Yesterday I was mowing my yard when I discovered that my mower could suddenly only turn two directions: left, and more left. Being that my yard is too big to mow in one circle, I drove the mower to the shop and went to figure out what broke. (Imagine, for a moment, yours truly, steering a riding mower by frantically kicking the front tires while heading full tilt towards the treeline.)
One thing I like about riding mowers is that the technology they're made with is practically stone-age.

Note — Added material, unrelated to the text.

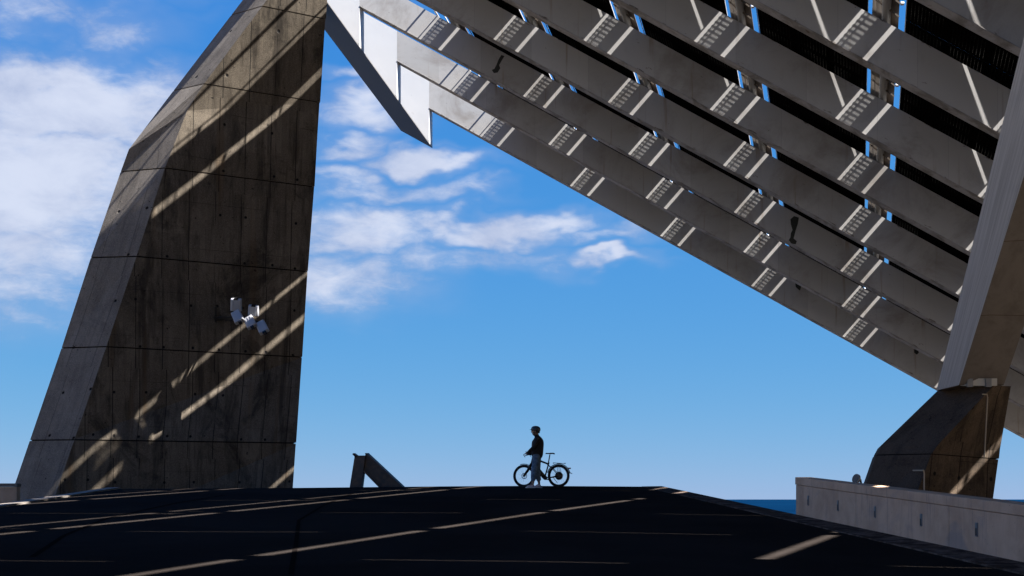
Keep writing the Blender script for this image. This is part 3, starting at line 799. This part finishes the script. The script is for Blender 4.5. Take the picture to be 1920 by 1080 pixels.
# ------------------------------------------------------------ bicycle
M['tyre'] = material('tyre_rubber', (.012, .012, .012), .8)
M['frame'] = material('matt_black_frame', (.012, .012, .014), .4)
M['spoke'] = material('steel_spoke', (.25, .25, .26), .3, .9)
M['saddle'] = material('black_saddle', (.015, .014, .014), .6)
M['red'] = material('red_reflector', (.25, .01, .01), .3)
bx, by = (1047.4-960)/F*42.5, 42.45
bike = thing('bicycle', 'black electric bicycle with rear hub motor, fenders and rack, held by the rider', 'bicycle', W(bx, by, gz(bx, by)), R(180-20))
WR = .345
def ax3(x, z, y=0): return Vector((x, y, z))
FA, RA, BBK = ax3(1.10, WR), ax3(0, WR), ax3(.44, .285)
HT, HB, ST = ax3(.80, .90), ax3(.855, .72), ax3(.33, .70)
for (c, rear) in ((RA, True), (FA, False)):
    w = bpy.data.objects.new('wheel', None); link(w, bike); w.location = c
    mb = MB(); mb.torus((0, 0, 0), (0, 1, 0), WR-.031, .031, 56, 10); mb.build('tyre', M['tyre'], w, smooth=True)
    mb = MB(); mb.torus((0, 0, 0), (0, 1, 0), WR-.072, .015, 56, 8, r2=.014); mb.build('rim', M['frame'], w, smooth=True)
    mb = MB(); hr = .105 if rear else .03
    for i in range(28):
        t = 2*math.pi*i/28; s = 1 if i % 2 else -1; t2 = t+.35*(1 if i % 4 < 2 else -1)
        mb.tube([(hr*math.cos(t2), s*.025, hr*math.sin(t2)), ((WR-.065)*math.cos(t), 0, (WR-.065)*math.sin(t))], .0017, 4, False)
    mb.build('spoke', M['spoke'], w, kind='stuff')
    mb = MB()
    if rear: mb.lathe([(0, -.055), (.085, -.055), (.125, -.03), (.108, .03), (.07, .055), (0, .055)], (0, 0, 0), (0, 1, 0), 28); mb.build('hub_motor', M['frame'], w)
    else:
        mb.lathe([(0, -.05), (.022, -.05), (.028, 0), (.022, .05), (0, .05)], (0, 0, 0), (0, 1, 0), 16); mb.build('hub', M['frame'], w)
        mb = MB(); mb.torus((0, -.03, 0), (0, 1, 0), .08, .010, 32, 4, r2=.0015)
        for i in range(6):
            t = i*math.pi/3; mb.bar((.02*math.cos(t), -.03, .02*math.sin(t)), (.075*math.cos(t+.4), -.03, .075*math.sin(t+.4)), .004, .01, (0, 1, 0))
        mb.build('brake_disc', M['spoke'], w)
mb = MB(); mb.tube([HT+Vector((-.02, 0, -.02)), ax3(.60, .80), ST], [.030, .030, .026], 10)
mb.tube([HB+Vector((-.005, 0, .03)), ax3(.62, .50), BBK+Vector((.02, 0, .03))], [.05, .062, .065], 12)
mb.tube([BBK+Vector((0, -.04, 0)), BBK+Vector((0, .04, 0))], .05, 14)
mb.tube([HT+Vector((.005, 0, .02)), HB], .032, 12)
mb.tube([ax3(.305, .75), BBK], .022, 10)
for s in (-1, 1):
    mb.tube([ST+Vector((.02, s*.02, -.02)), ax3(.17, .55, s*.06), RA+Vector((0, s*.075, .01))], [.012, .011, .011], 8)
    mb.tube([BBK+Vector((0, s*.03, 0)), ax3(.22, .30, s*.06), RA+Vector((0, s*.075, 0))], [.02, .018, .02], 8)
mb.build('frame', M['frame'], bike, smooth=True)
mb = MB()
for s in (-1, 1): mb.tube([HB+Vector((.01, s*.05, -.02)), ax3(.95, .55, s*.055), FA+Vector((0, s*.055, 0))], [.032, .028, .02], 8)
mb.tube([HB+Vector((.01, -.055, -.01)), HB+Vector((.01, .055, -.01))], .024, 8)
mb.build('fork', M['frame'], bike, smooth=True)
mb = MB(); mb.tube([HT+Vector((0, 0, .02)), ax3(.785, .97), ax3(.97, .99)], .019, 8); mb.build('stem', M['frame'], bike)
mb = MB(); hb = [ax3(.89, .975, -.33), ax3(.95, .99, -.15), ax3(.98, .99, 0), ax3(.95, .99, .15), ax3(.89, .975, .33)]
mb.tube(hb, .013, 8)
hbo = mb.build('handlebar', M['frame'], bike, smooth=True)
for s in (-1, 1):
    mb = MB(); mb.tube([ax3(.875, .972, s*.36), ax3(.92, .982, s*.235)], .018, 8); mb.build('grip', M['tyre'], hbo)
    mb = MB(); mb.tube([ax3(.96, .98, s*.19), ax3(.985, .94, s*.27), ax3(.965, .92, s*.33)], .006, 6); mb.build('brake_lever', M['frame'], hbo)
mb = MB(); mb.bar(ax3(.98, 1.0, .02), ax3(1.03, 1.08, .02), .06, .014); mb.build('display', M['black'], hbo)
mb = MB(); mb.tube([ax3(.325, .72), ax3(.275, .985)], .018, 8); mb.build('seat_post', M['frame'], bike)
mb = MB()
prof = [(.14, .070, .985), (.17, .075, 1.0), (.24, .062, 1.0), (.31, .028, .995), (.38, .02, 1.0), (.41, .012, .995)]
for i in range(len(prof)-1):
    (xa, wa, za), (xb, wb, zb) = prof[i], prof[i+1]
    mb.hexa([(xa, -wa, za), (xb, -wb, zb), (xb, wb, zb), (xa, wa, za), (xa, -wa*.85, za+.035), (xb, -wb*.85, zb+.03), (xb, wb*.85, zb+.03), (xa, wa*.85, za+.035)])
mb.build('saddle', M['saddle'], bike, bevel=.006)
mb = MB()
for s in (-.05, 0, .05): mb.bar((-.20, s, .71), (.16, s, .735), .014, .014)
for xx in (-.2, -.05, .16): mb.bar((xx, -.055, .72), (xx, .055, .72), .014, .014)
for s in (-1, 1):
    mb.tube([(-.06, s*.06, .715), (-.01, s*.085, .36)], .006, 6); mb.tube([(.02, s*.06, .72), (.0, s*.085, .36)], .006, 6)
mb.build('rack', M['frame'], bike)
mb = MB(); mb.torus(RA, (0, 1, 0), WR+.016, .010, 40, 8, (-.47, -.04), r2=.034)
mb.build('rear_fender', M['frame'], bike, smooth=True)
mb = MB(); mb.torus(FA, (0, 1, 0), WR+.016, .010, 30, 8, (-.36, -.2), r2=.034); mb.build('front_fender', M['frame'], bike, smooth=True)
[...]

Well, it's the technology a stone-age manager would use to cut corners, anyway.
Here's the steering, tie rod already removed (it goes in the hole on the right):
This guy is called a sector gear and it looks like it hasn't been to the dentist in a while:
Those missing teeth make for a nice dead spot in the steering. Some googling later revealed that the design for this part changed in 1997 and it would cost me $50 or so to replace the whole steering assembly. No thanks--I'll modify the mower to take a steering box with better parts availability at some point, but for now, I just need to cut the grass. So, the plan is to weld up the missing teeth, then use a file or something to re-shape the weld into teeth. I figured I'd also try to fix some of the worn teeth while I'm at it.

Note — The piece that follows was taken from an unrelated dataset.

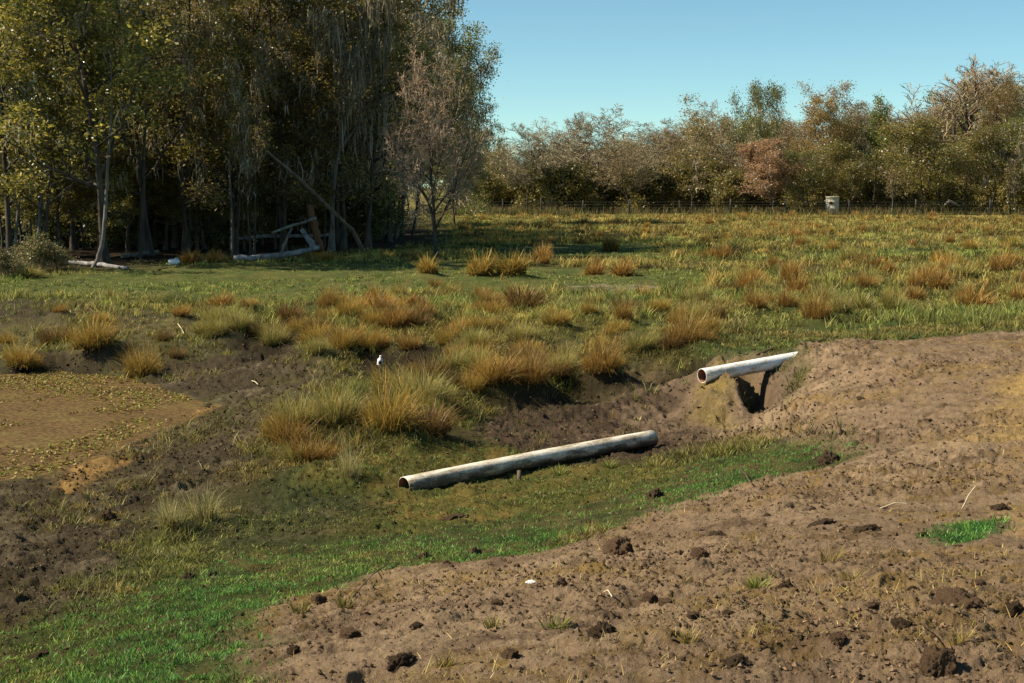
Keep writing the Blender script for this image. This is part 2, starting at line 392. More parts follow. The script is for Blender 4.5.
# ------------------------------------------------------------------ tussock list (their pedestals shape the land)
# px, py of the foot, height in px, width factor, kind, label
TUS = [
 (328,312,30,.9,'rust','upright rust red tussock standing alone on the left of the green lawn'),
 (22,364,36,1.3,'gold','golden tussock at the pond edge, leftmost of the three there'),
 (92,364,48,1.25,'gold','tall golden tussock at the pond edge, middle one of the three there'),
 (145,374,48,1.1,'gold','golden tussock at the pond edge, rightmost of the three there'),
 (385,440,66,1.2,'gold','largest golden tussock, on the hummock behind the near end of the lying pipe'),
 (335,438,54,1.1,'olive','olive tussock just left of the largest golden tussock'),
 (298,440,50,1.1,'olive','olive tussock leftmost on the hummock right of the dark mud'),
 (350,486,46,.7,'straw','thin straw tussock standing low between hummock and lying pipe'),
 (425,412,44,1.1,'olive','olive tussock on the hummock right behind the largest golden tussock'),
 (452,378,30,1.2,'olive','short olive tussock at the back of the central hummock'),
 (490,390,36,1.1,'gold','golden tussock on the left rim of the dry ditch'),
 (532,388,42,1.1,'rust','rust tussock on the left rim of the dry ditch behind bare mud'),
 (560,378,36,1.1,'olive','olive tussock between the rust tussocks above the dry ditch'),
 (603,376,46,1.15,'rust','broad rust tussock over the cut bank above the ditch mud'),
 (640,360,36,1.1,'olive','olive tussock left of the dark tussock over the cut bank'),
 (686,350,46,1.2,'rust','dark rust tussock hanging over the cut bank behind the white pipe stub'),
 (707,338,34,1.0,'gold','golden tussock right beside the dark one over the cut bank'),
 (622,326,22,1.1,'rust','small rust tussock behind the broad rust tussock'),
 (590,322,20,1.2,'gold','small golden tussock behind the ditch, left of a small rust one'),
 (520,312,20,1.5,'rust','low wide rust tussock at the near edge of the green lawn'),
 (490,310,18,1.5,'rust','low rust tussock left of the low wide one by the lawn'),
 (555,330,22,1.5,'gold','low golden tussock in the middle of the tussock ground'),
 (520,345,24,1.4,'olive','olive tussock in the middle of the tussock ground'),
 (475,352,26,1.3,'olive','olive tussock on the right side of the hollow with the bottle'),
 (350,322,26,1.2,'gold','golden tussock on top of the left mound above the hollow'),
 (386,318,24,1.2,'rust','rust tussock on top of the mound above the hollow with the bottle'),
 (425,322,26,1.2,'rust','rust tussock on the right top of the mound above the hollow'),
 (446,342,28,1.1,'gold','golden tussock on the right end of the mound over dark earth'),
 (410,345,28,1.1,'rust','shaded rust tussock inside the hollow right of the bottle'),
 (345,350,30,1.1,'gold','golden tussock on the left side of the hollow with the bottle'),
 (318,358,26,1.1,'olive','olive tussock at the foot of the mound left of the hollow'),
 (240,335,30,1.2,'olive','olive tussock on the cut bank behind the dark mud'),
 (274,340,32,1.2,'olive','olive tussock right on the cut bank behind the dark mud'),
 (212,330,24,1.2,'olive','olive tussock left on the cut bank behind the dark mud'),
 (300,332,24,1.2,'gold','golden tussock between cut bank and left mound'),
 (206,528,50,.9,'straw','pale straw tussock in front of the dark grass, right one of two'),
 (172,534,44,.9,'straw','pale straw tussock in front of the dark mud, left one of two'),
 (786,310,26,1.1,'rust','rust tussock on the right field just left of a dark tilted tussock'),
 (755,312,28,1.1,'rust','rust tussock above the white pipe stub on the grassy field edge'),
 (815,322,38,1.1,'rust','tall dark rust tussock tilted in the grass above the bank'),
 (838,318,30,1.1,'olive','olive tussock on the right flank of the tall dark rust tussock'),
 (790,284,22,1.0,'rust','rust tussock in mid field behind the pair above the pipe stub'),
 (480,279,27,1.3,'gold','round golden tussock, left of the pair on the far side of the lawn'),
 (514,279,28,1.4,'gold','round golden tussock, right of the pair on the far side of the lawn'),
 (428,277,22,1.2,'gold','golden tussock in front of the slender bare tree'),
 (436,291,15,1.2,'rust','small rust tussock on the lawn in front of the slender bare tree'),
 (593,274,15,1.6,'rust','small rust tussock, left of two at the far lawn edge'),
 (621,275,18,1.6,'rust','small rust tussock, right of two at the far lawn edge'),
 (541,262,20,1.1,'rust','rust tussock alone on the second strip of lawn'),
 (612,251,20,1.0,'rust','rust tussock behind the second strip of lawn'),
 (190,264,18,1.5,'rust','orange rust tussock at the wood edge beside the white jug'),
 (216,263,15,1.5,'rust','low orange tussock at the wood edge left of the grey log'),
 (312,258,14,1.6,'gold','low golden tussock in front of the right end of the grey log'),
 (330,262,12,1.6,'gold','low golden tussock in front of the pale mossy trunk'),
 (30,278,18,1.8,'olive','dark olive tussock under the bushes at the left wood edge'),
 (100,328,14,1.6,'gold','low golden tussock on the muddy shelf behind the pond'),
 (180,322,14,1.6,'rust','low rust tussock on the muddy shelf left of the cut bank'),
 (60,318,12,1.6,'rust','low rust tussock on the muddy shelf at the far left'),
 (250,312,14,1.6,'rust','low rust tussock on the lawn behind the cut bank'),
 (700,305,22,1.3,'olive','olive tussock on the field between lawn and cut bank'),
 (660,315,20,1.4,'gold','golden tussock on the field left of the olive one'),
 (895,315,26,1.2,'olive','olive tussock in the long grass above the bank at right'),
 (960,300,22,1.2,'olive','olive tussock in the long grass near the right edge'),
 (868,292,24,1.1,'rust','rust tussock in the long grass right of mid field'),
 (915,290,22,1.1,'rust','rust tussock in the long grass towards the right edge'),
 (955,272,24,1.1,'gold','golden tussock pair member near the right edge of the field'),
 (846,262,20,1.1,'olive','dark olive tussock standing in mid field on the right'),
]
TPOS = []
for t in TUS:
    x, y = spot(t[0], t[1]); TPOS.append((x, y))
    D = math.hypot(x, y)
    if D < 42:
        hgt = t[2] * D / FPX
        HUMPS.append((x, y, .45 * hgt * t[3] + .1, .05 + .10 * (t[4] != 'straw')))
hx, hy = spot(722, 420)
hx2, hy2 = spot(735, 408)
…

I used a centerpunch to mark the root of each tooth so I'd know sort of where to cut:
Steel welding won't stick to copper; any sizable piece of copper dissapates heat too quickly to melt when welding. Thus, it makes a nice backing plate when you're trying to weld something up.
Welding attempt #1:
This didn't turn out so well. Color me surprised, but the steel this thing is made from is not exactly high quality, and 20 years of soaking in gasoline, grease, and lawn dirt has made the metal impossible to clean. I got a bunch of porosity in the weld. Take a look at these upside-down steel snowmen:
Those were one round bubble of steel when I welded them; there was enough gas expanding from the crap in the steel to make the second bubble. No good.

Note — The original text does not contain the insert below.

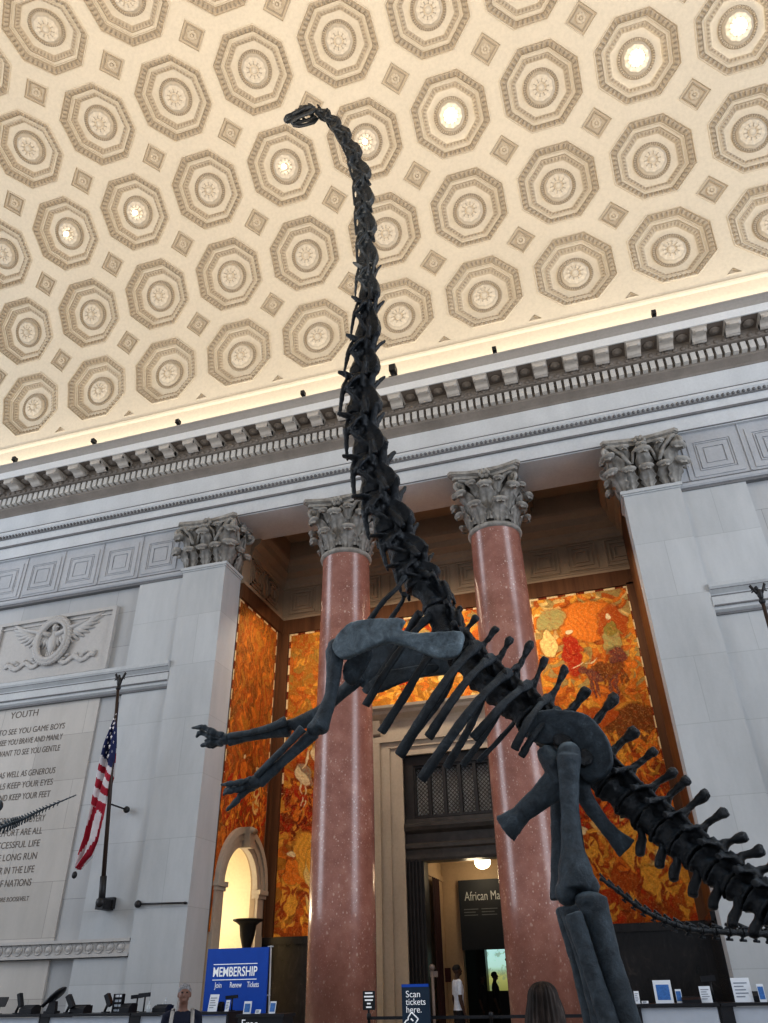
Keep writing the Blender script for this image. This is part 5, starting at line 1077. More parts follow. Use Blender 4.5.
# lit habitat case
dio = thing('habitat_case', 'glowing glass-fronted habitat case far inside the dim hall', 'display case', (-4.5, 31.0, 0))
w = MB(); w.box(-5.75, -3.25, 30.0, 30.3, 0, 1.28); w.box(-6.05, -5.72, 30.0, 30.4, 0, 3.4); w.box(-3.28, -2.95, 30.0, 30.4, 0, 3.4); w.box(-5.75, -3.25, 30.0, 30.4, 2.62, 3.4); wobj(w, 'case_frame', M['bronze'], dio)
t = NT('painted_savanna'); sx = t.n('ShaderNodeSeparateXYZ'); t.l(t.geo.outputs['Position'], sx.inputs[0]); mr = t.n('ShaderNodeMapRange'); mr.inputs['From Min'].default_value = 1.2; mr.inputs['From Max'].default_value = 2.7; t.l(sx.outputs['Z'], mr.inputs[0])
c = t.ramp(mr.outputs[0], [(0.0, (0.20, 0.20, 0.06)), (0.36, (0.38, 0.38, 0.14)), (0.45, (0.30, 0.42, 0.30)), (0.52, (0.42, 0.62, 0.55)), (1.0, (0.45, 0.72, 0.72))])
c = t.mix(t.ramp(t.noise(4, 5), [(0.52, (0, 0, 0)), (0.6, (0.6,)*3)]), c, (0.16, 0.22, 0.14)); M['savanna'] = t.base(c, 0.8); t.l(c, t.b.inputs['Emission Color']); t.b.inputs['Emission Strength'].default_value = 0.75
w = MB(); w.grid(lambda u, v: (-4.5+1.35*cos(PI*(1-u)), 30.4+1.2*sin(PI*u), lerp(1.0, 2.9, v)), 24, 2); wobj(w, 'painted_backdrop', M['savanna'], dio)
w = MB(); w.box(-5.75, -3.25, 30.3, 31.6, 1.1, 1.27); wobj(w, 'ground', plain('dry_grass', (0.3, 0.27, 0.08), 0.9), dio)
M['twig'] = plain('dark_foliage', (0.03, 0.045, 0.02), 0.9)
w = MB(); tx, ty = -4.75, 30.7
w.tube([(tx, ty, 1.2), (tx+.03, ty, 1.7), (tx-.05, ty, 2.0)], [.04, .03, .02], 6)
for k in range(7):
    a = k*0.9; w.tube([(tx-.02, ty, 1.75+.03*k), (tx+.25*cos(a), ty+.1*sin(a), 2.05+.04*k)], [.018, .008], 5); w.ball((tx+.28*cos(a), ty+.1*sin(a), 2.08+.03*k), (.16, .12, .04), 8, 5)
wobj(w, 'acacia_tree', M['twig'], dio)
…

Also, the welds weren't wide enough to cut into solid teeth. So, I ground all those down and tried again. I figure that if I weld a whole bunch in one go, I'll get the metal hotter and maybe burn off most of the crap before I weld over it.
Attempt #2 (apologies for the bad photo):
This turned out better. Some porosity, but much less. It took me a few tries to get the welder dialed in; I had to feed the wire a little faster than I usually do so it'd build up. I also ground the top of the weld flat after each pass.
I tried to cut a few teeth freehand, but that didn't go so well:
Fortunately there were a few good teeth on the ends of the gear, so I made a tooth gauge:
I then ran welds all the way across the bad teeth.
Re-cut the teeth:
I cut these with an air cut-off tool that is a bit easier to control than an angle grinder.
Unfortunately, I did not quite follow the arc of the original teeth, so I accidentally included one more tooth than the original. I spent a decent amount of time test fitting the gear and re-cutting the parts that bound up, but eventually I got it to work pretty well.
Installed:
(The tie rod is attached via that red nut.)
I hit it with some white lithium grease to hopefully help lubricate it some. I think that the next thing down here to fail is going to be the gear on the end of the steering wheel, but who knows. If this lasts another few years, I'll be plenty happy.
It's a bit tighter than the old steering and I put it through its paces and everything seems fine so far. There's one rough spot that you can feel if you're turning it without the tie rod hooked up, but once the mower's weight is on the wheels you can't tell it's there. Good enough for a $200 mower.
You don't do shit like this if you don't enjoy it. That's the point - "I have power over this piece-of-shit sector gear." Me? I've found that welds come in only two varieties (brittle and mooshy), neither of which lend themselves well to gear trains. When you study mechanical engineering they require you to learn fucktons about steel, its tempering, its chemical makeup, its crystalline structure, and all the shit that goes horrifically wrong when you heat it up to cherry red. Me? I'd rather halfass something from Amazon than attempt to cut something out of cheeze whiz and assume it'll last the season but it ain't my mower and I endorse the spirit of the exercise.
Oh, no. Don't get me wrong. I totally get that this is fun. lm is having a blast in his shop and I'm having a blast reading these. I was just more thinking out loud that $50 and maybe near the same amount of labor for something new doesn't sound all bad. Edit: Sorry lm, if what I said sounded mean. I did not mean it that way in the slightest.